High school passes accreditation process


PARIS — Oxford Hills Comprehensive High School has been reaccredited by the New England Association of Schools and Colleges.

The announcement was made this week by school Principal Ted Moccia and Oxford Hills Technical School Director Shawn Lambert.

In the 59-page report, which is available to the public at the town library, school library, high school administrative office and the central office in Oxford, the NEASC details both positive areas and areas that need improvement in assessing the quality of education at the high school.

“There’s no shockers,” Moccia said Tuesday. “They’re all things we currently work on.”

Moccia said the report, which reflects 10 years of work both on the local and commission levels, probably has two commendations for every one recommendation.

“It’s a great report,” Moccia said.
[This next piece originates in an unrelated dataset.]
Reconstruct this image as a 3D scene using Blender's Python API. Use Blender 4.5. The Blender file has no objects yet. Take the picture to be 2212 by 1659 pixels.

He acknowledged the “hard work” of the staff and the steering committee both in day-to-day chores and work specific to the reaccreditation process.


The reaccreditation program is a three-fold process involving a self study by on-site educators that was conducted in the school between November  2008 and October 2010, a more recent on-site evaluation by the commission’s visiting team and the follow-up program that the local educators conduct to implement the commission’s recommendations and issues found during the self study.

In the report, the NEASC found a number of positive issues, commending school officials in a variety of areas.

In the area of curriculum, the school was commended in part for the wide use of assessment strategies and professional development, the ability of students to earn college credit through Advanced Placement programs, the variety of course offerings, the implementation of standards-based grading and the identification of clear departmental learning outcomes.

Moccia said he was particularly pleased with a commendation for the school’s safe, positive, respectful environment and the pride shown by educators and students in their school.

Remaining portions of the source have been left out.